THE EXERCISE:
Restate the whole of the material. Keep every word, and drop the pictures.

PROVIDED MATERIAL:
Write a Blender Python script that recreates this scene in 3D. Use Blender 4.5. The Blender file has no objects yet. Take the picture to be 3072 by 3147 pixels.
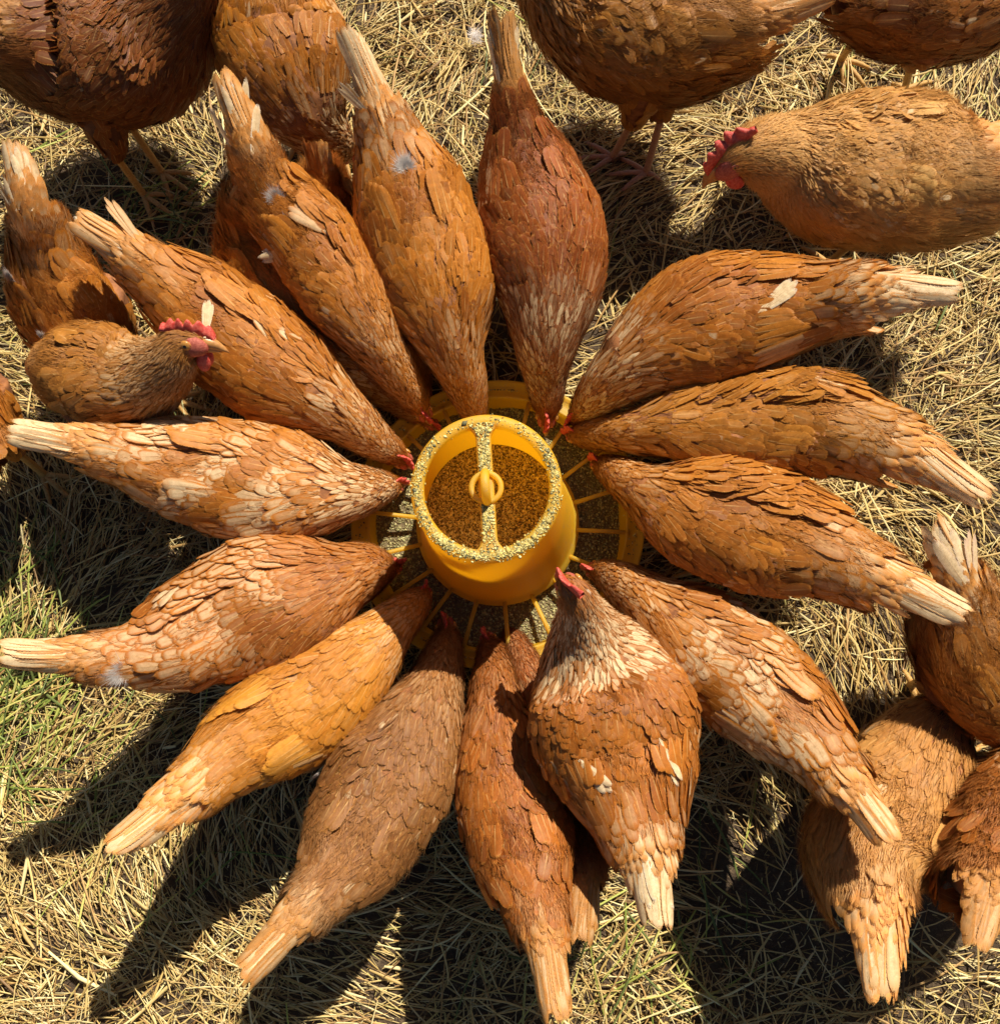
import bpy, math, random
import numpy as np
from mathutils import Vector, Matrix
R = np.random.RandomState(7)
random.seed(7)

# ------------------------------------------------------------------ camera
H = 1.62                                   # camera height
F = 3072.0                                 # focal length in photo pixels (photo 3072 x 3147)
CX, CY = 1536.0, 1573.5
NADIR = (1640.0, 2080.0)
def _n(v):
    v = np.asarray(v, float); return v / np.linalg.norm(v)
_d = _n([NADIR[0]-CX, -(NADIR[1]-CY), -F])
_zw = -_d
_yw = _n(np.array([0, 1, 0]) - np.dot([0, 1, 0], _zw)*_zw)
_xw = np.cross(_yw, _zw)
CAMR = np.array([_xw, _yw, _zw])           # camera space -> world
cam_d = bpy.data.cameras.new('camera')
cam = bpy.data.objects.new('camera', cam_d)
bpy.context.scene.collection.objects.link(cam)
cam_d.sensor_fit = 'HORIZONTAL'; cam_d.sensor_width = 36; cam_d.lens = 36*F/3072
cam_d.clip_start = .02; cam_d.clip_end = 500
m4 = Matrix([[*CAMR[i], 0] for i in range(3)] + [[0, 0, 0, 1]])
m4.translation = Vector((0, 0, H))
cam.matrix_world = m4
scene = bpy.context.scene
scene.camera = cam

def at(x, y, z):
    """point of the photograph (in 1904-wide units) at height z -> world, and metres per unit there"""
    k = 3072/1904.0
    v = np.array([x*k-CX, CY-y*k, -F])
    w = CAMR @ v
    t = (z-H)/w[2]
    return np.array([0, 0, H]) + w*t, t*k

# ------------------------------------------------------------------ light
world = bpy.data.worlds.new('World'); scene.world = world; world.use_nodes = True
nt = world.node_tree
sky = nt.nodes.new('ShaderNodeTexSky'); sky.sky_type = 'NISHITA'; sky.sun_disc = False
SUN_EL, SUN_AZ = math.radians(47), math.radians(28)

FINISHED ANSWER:
Write a Blender Python script that recreates this scene in 3D. Use Blender 4.5. The Blender file has no objects yet. Take the picture to be 3072 by 3147 pixels.
import bpy, math, random
import numpy as np
from mathutils import Vector, Matrix
R = np.random.RandomState(7)
random.seed(7)

# ------------------------------------------------------------------ camera
H = 1.62                                   # camera height
F = 3072.0                                 # focal length in photo pixels (photo 3072 x 3147)
CX, CY = 1536.0, 1573.5
NADIR = (1640.0, 2080.0)
def _n(v):
    v = np.asarray(v, float); return v / np.linalg.norm(v)
_d = _n([NADIR[0]-CX, -(NADIR[1]-CY), -F])
_zw = -_d
_yw = _n(np.array([0, 1, 0]) - np.dot([0, 1, 0], _zw)*_zw)
_xw = np.cross(_yw, _zw)
CAMR = np.array([_xw, _yw, _zw])           # camera space -> world
cam_d = bpy.data.cameras.new('camera')
cam = bpy.data.objects.new('camera', cam_d)
bpy.context.scene.collection.objects.link(cam)
cam_d.sensor_fit = 'HORIZONTAL'; cam_d.sensor_width = 36; cam_d.lens = 36*F/3072
cam_d.clip_start = .02; cam_d.clip_end = 500
m4 = Matrix([[*CAMR[i], 0] for i in range(3)] + [[0, 0, 0, 1]])
m4.translation = Vector((0, 0, H))
cam.matrix_world = m4
scene = bpy.context.scene
scene.camera = cam

def at(x, y, z):
    """point of the photograph (in 1904-wide units) at height z -> world, and metres per unit there"""
    k = 3072/1904.0
    v = np.array([x*k-CX, CY-y*k, -F])
    w = CAMR @ v
    t = (z-H)/w[2]
    return np.array([0, 0, H]) + w*t, t*k

# ------------------------------------------------------------------ light
world = bpy.data.worlds.new('World'); scene.world = world; world.use_nodes = True
nt = world.node_tree
sky = nt.nodes.new('ShaderNodeTexSky'); sky.sky_type = 'NISHITA'; sky.sun_disc = False
SUN_EL, SUN_AZ = math.radians(47), math.radians(28)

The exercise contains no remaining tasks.